The input:

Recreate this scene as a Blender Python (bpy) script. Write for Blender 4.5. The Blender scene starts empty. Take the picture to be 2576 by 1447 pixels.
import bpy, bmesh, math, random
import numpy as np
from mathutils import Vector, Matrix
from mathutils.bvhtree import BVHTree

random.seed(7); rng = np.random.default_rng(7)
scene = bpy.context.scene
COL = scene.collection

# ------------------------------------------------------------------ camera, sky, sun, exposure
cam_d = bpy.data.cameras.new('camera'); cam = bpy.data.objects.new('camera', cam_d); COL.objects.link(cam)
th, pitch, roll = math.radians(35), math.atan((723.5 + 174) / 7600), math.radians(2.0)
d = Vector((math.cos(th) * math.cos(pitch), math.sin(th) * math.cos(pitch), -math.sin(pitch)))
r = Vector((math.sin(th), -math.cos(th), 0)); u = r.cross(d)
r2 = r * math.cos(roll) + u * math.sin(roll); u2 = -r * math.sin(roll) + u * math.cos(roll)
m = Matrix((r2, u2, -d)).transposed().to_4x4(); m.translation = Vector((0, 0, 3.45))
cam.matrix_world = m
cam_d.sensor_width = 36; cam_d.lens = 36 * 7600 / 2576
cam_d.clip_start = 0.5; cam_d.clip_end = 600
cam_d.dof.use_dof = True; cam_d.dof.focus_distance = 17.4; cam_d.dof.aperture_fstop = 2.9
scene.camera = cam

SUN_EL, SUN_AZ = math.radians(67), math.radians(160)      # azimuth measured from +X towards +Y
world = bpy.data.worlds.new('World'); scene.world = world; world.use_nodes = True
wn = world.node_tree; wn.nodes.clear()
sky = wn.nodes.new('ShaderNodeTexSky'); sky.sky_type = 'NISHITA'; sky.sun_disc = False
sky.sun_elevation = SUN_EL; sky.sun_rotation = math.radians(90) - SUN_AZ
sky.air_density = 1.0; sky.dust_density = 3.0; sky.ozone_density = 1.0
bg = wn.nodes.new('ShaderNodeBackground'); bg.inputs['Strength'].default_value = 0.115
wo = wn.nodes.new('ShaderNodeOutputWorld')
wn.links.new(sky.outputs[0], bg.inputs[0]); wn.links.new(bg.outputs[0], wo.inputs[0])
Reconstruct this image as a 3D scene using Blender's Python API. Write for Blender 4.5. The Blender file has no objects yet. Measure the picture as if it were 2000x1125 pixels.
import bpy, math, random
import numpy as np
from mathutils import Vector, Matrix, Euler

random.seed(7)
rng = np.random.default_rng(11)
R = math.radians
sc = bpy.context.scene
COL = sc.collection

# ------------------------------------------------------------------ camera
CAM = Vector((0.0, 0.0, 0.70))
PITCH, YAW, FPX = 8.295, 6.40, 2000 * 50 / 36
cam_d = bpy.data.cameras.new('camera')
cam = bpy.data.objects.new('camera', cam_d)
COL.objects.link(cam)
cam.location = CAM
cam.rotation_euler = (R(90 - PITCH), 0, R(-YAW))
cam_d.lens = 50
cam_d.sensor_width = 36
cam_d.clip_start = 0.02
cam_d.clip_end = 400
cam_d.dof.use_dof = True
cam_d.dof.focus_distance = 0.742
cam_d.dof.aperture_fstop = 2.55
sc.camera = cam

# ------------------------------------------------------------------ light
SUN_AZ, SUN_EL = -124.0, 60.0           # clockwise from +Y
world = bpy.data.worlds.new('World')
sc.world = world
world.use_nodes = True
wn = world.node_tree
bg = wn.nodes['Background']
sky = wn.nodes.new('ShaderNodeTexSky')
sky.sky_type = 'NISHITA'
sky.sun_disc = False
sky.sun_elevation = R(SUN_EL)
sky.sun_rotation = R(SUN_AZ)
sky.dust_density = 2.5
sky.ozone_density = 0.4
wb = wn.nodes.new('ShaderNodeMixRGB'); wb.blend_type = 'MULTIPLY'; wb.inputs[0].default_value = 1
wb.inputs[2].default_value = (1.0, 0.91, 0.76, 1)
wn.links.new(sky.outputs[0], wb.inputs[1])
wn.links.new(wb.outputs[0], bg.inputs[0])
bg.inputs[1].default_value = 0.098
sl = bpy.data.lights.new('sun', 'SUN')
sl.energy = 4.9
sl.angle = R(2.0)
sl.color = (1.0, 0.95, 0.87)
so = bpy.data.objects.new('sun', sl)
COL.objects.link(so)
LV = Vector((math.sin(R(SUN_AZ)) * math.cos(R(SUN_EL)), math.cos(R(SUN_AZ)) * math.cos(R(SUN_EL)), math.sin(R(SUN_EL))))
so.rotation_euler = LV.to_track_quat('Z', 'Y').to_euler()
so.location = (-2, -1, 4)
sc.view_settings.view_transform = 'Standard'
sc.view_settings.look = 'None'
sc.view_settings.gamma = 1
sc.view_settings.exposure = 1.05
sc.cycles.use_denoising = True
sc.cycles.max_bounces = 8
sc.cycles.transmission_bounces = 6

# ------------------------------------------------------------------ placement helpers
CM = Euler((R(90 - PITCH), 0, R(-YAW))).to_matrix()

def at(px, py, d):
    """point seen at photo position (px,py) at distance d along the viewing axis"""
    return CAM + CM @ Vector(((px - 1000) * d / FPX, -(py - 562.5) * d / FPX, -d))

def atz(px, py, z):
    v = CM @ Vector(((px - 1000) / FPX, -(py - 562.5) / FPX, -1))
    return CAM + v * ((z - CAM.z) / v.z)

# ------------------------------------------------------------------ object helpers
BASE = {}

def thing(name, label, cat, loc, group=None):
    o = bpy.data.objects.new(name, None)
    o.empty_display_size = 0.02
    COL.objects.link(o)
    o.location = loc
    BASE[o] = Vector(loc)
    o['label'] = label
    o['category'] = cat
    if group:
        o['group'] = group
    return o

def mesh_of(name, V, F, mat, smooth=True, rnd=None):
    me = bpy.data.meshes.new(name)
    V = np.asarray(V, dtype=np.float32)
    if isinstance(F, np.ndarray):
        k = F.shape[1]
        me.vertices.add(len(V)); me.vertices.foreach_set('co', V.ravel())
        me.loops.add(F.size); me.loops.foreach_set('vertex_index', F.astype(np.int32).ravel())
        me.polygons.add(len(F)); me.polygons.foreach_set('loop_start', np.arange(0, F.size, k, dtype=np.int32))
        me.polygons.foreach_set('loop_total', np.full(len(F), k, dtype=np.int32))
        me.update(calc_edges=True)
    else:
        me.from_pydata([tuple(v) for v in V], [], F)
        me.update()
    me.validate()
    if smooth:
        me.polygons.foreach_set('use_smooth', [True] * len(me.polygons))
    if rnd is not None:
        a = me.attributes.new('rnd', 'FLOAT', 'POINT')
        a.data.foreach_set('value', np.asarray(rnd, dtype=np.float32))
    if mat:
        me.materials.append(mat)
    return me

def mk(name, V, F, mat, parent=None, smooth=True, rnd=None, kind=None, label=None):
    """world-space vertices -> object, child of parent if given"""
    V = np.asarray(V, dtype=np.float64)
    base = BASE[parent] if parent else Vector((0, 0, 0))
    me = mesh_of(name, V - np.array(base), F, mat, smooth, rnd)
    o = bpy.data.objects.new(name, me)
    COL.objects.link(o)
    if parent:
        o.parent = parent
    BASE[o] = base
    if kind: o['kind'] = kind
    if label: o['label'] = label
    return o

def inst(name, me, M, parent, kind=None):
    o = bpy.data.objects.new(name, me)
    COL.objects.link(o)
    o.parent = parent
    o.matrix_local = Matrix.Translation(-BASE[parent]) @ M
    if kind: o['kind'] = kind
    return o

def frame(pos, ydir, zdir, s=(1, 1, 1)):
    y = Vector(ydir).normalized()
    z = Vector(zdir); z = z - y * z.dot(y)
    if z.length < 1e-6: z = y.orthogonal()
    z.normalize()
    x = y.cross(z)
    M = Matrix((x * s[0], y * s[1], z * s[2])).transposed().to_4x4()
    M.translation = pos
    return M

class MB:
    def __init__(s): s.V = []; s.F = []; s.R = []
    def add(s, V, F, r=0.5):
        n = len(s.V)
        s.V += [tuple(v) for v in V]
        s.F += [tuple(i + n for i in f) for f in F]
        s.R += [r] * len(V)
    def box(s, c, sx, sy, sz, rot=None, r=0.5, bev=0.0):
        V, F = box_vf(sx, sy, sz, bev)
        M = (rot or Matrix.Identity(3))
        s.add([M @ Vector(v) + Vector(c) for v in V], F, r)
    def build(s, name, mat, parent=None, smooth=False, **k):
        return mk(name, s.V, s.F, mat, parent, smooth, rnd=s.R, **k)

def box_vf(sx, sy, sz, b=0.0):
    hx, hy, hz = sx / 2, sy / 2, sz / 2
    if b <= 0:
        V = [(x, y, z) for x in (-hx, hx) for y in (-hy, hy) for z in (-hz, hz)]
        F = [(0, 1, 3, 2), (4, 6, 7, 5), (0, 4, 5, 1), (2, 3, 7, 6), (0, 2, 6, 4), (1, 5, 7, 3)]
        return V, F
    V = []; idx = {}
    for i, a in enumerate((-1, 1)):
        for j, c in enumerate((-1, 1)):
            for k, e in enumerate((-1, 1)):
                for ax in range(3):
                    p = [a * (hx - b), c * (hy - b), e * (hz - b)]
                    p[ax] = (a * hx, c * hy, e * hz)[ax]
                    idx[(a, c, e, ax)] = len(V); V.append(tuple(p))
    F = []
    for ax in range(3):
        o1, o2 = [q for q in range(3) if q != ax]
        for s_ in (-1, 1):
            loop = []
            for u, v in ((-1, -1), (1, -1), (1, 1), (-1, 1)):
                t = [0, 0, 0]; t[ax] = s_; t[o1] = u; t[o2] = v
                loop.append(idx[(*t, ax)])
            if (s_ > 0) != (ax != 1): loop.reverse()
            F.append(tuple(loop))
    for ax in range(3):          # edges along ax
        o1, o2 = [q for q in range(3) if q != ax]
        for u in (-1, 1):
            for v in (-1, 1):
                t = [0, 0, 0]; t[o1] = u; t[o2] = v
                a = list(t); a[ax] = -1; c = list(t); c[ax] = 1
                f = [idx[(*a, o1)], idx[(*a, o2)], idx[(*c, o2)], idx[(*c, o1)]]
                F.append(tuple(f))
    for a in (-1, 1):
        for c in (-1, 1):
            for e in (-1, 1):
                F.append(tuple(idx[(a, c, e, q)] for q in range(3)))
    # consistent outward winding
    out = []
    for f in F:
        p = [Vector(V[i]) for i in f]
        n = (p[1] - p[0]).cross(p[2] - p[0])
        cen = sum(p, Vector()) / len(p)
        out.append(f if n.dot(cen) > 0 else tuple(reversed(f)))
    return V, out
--
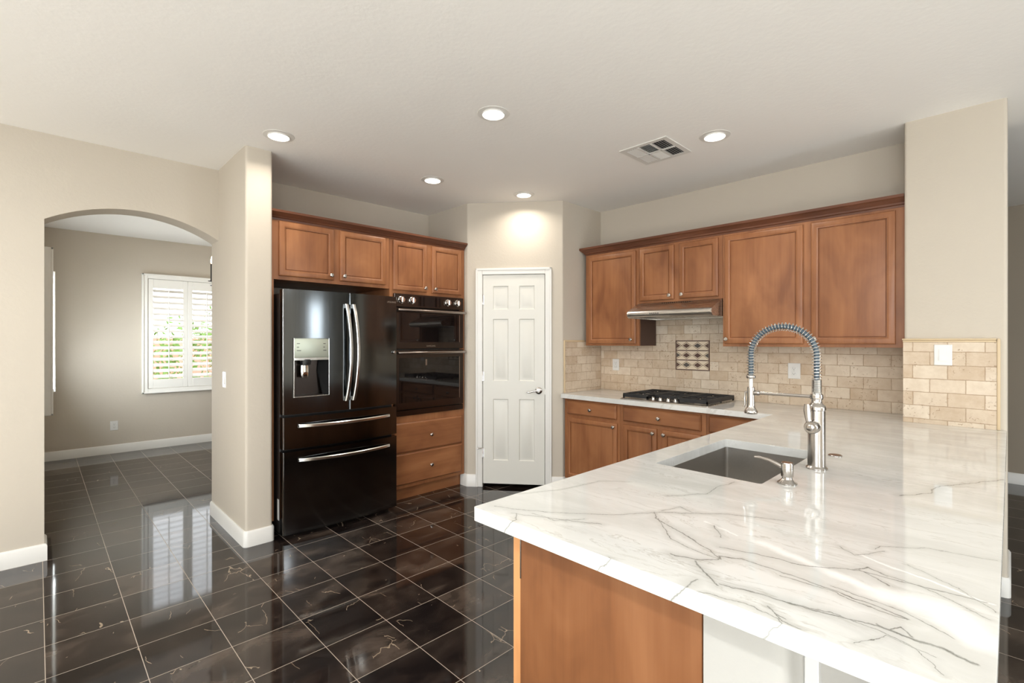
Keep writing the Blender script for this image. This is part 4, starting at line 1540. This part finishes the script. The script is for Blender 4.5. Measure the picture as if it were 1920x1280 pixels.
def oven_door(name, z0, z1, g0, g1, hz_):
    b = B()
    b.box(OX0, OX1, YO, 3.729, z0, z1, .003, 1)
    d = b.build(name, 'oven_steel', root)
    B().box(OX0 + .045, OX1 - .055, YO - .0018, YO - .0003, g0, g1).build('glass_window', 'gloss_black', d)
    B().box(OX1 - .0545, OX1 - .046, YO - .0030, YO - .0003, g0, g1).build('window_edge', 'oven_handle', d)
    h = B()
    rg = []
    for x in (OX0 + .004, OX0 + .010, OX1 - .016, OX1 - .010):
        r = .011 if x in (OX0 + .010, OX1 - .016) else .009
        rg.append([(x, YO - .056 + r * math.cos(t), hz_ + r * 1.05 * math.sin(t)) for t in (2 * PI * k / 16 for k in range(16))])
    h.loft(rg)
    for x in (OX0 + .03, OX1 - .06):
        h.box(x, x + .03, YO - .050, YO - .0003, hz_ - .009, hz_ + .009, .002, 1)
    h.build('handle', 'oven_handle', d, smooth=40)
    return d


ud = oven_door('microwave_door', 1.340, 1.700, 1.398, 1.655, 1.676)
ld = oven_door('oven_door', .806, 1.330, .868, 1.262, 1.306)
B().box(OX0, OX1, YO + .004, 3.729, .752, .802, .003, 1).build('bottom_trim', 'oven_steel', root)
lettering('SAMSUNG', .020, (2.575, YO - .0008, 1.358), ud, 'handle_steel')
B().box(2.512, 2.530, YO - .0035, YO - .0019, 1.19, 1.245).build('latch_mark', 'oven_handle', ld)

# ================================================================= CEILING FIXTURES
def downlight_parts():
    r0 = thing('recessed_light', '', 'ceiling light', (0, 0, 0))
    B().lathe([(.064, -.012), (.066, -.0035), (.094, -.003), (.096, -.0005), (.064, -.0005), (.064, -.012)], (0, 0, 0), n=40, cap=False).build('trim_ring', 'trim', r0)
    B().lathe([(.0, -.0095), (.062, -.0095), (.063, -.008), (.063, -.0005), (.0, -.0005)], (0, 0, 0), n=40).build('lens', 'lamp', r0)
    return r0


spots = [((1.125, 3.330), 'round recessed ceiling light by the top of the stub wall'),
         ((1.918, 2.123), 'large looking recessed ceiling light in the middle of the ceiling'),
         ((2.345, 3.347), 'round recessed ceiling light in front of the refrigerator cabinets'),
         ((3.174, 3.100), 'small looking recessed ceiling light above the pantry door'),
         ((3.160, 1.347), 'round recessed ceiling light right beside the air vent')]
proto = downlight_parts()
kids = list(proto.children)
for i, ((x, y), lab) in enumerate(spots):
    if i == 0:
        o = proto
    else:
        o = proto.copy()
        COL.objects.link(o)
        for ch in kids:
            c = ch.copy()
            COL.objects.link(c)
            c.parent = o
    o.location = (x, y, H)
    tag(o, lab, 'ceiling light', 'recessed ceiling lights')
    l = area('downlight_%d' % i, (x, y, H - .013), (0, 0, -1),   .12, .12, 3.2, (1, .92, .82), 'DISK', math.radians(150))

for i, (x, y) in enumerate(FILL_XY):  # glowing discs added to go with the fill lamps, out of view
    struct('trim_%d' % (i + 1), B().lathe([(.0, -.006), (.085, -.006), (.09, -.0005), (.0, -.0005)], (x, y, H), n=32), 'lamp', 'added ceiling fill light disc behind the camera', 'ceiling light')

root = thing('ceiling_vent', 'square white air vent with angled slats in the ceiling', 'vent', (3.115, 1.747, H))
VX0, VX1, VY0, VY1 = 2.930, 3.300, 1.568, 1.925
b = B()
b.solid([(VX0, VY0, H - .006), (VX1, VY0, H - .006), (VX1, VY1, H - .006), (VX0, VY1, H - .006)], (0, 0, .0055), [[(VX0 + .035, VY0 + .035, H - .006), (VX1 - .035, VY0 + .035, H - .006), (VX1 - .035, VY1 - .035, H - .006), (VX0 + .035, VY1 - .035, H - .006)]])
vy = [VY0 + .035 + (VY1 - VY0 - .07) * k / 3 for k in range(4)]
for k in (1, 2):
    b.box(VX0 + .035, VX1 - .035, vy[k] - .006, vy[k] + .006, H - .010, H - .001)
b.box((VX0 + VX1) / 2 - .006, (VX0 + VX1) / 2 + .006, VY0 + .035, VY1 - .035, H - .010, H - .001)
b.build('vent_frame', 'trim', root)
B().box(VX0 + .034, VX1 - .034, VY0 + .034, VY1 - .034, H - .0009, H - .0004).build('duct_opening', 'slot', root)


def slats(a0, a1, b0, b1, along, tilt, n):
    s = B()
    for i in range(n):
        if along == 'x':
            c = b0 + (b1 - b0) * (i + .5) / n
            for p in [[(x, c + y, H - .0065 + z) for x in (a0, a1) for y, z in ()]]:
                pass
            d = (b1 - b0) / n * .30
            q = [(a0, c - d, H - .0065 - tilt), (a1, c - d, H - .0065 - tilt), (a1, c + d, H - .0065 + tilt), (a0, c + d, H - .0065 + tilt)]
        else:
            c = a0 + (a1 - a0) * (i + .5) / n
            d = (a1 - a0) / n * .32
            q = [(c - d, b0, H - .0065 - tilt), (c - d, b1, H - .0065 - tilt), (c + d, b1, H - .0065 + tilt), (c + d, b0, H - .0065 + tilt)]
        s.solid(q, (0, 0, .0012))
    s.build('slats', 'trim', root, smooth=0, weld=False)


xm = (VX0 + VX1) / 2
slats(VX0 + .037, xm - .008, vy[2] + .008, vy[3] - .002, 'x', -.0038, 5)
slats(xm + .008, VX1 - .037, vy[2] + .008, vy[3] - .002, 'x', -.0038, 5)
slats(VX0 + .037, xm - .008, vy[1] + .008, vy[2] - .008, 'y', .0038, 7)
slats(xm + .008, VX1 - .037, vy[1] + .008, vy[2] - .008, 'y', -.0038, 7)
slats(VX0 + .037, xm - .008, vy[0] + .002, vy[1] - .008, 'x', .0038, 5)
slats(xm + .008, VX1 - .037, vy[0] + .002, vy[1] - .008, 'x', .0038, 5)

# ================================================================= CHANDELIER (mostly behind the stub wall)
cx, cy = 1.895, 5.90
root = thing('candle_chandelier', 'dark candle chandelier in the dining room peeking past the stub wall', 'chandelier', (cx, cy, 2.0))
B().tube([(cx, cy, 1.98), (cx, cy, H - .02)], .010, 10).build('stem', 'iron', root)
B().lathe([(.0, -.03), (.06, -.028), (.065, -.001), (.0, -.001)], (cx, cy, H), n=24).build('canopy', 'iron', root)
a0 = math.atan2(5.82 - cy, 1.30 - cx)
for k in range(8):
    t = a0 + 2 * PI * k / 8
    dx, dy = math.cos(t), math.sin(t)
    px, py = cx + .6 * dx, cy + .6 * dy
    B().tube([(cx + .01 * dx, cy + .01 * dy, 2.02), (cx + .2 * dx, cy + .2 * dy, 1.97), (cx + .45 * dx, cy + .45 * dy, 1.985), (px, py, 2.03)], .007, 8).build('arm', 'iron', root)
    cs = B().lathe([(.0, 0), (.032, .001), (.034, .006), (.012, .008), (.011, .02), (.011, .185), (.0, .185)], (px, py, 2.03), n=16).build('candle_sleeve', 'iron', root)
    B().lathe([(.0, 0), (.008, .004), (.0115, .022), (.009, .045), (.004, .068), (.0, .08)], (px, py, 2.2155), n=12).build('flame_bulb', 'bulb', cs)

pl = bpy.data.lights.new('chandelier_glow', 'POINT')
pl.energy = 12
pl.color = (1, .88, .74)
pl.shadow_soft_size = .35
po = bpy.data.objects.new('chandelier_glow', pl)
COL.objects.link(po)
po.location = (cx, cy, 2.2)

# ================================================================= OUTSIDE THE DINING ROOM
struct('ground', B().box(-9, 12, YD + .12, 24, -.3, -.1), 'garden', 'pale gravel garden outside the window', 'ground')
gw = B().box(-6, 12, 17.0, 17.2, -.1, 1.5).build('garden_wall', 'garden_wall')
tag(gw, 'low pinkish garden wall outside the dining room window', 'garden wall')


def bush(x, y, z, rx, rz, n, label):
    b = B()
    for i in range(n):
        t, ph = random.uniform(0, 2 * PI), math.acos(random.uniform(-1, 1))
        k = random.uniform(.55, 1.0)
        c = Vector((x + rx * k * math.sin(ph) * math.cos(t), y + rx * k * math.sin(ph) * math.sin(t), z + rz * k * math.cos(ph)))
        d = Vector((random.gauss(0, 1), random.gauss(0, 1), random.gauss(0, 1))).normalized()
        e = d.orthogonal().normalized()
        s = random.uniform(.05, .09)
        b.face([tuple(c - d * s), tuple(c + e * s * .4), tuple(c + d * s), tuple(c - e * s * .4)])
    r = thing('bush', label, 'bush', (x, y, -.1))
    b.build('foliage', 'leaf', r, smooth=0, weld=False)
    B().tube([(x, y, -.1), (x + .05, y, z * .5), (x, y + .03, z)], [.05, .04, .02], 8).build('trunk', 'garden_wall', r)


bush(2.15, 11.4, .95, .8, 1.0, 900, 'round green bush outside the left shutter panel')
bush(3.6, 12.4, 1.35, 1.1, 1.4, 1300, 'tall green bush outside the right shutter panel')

What the task requires:
From the listing, copy each line containing the word "script".

Output:
Recreate this scene as a Blender Python (bpy) script. Write for Blender 4.5. The Blender scene starts empty. Take the picture to be 2576 by 1447 pixels.
Keep writing the Blender script for this image. This is part 4, starting at line 1540. This part finishes the script. The script is for Blender 4.5. Measure the picture as if it were 1920x1280 pixels.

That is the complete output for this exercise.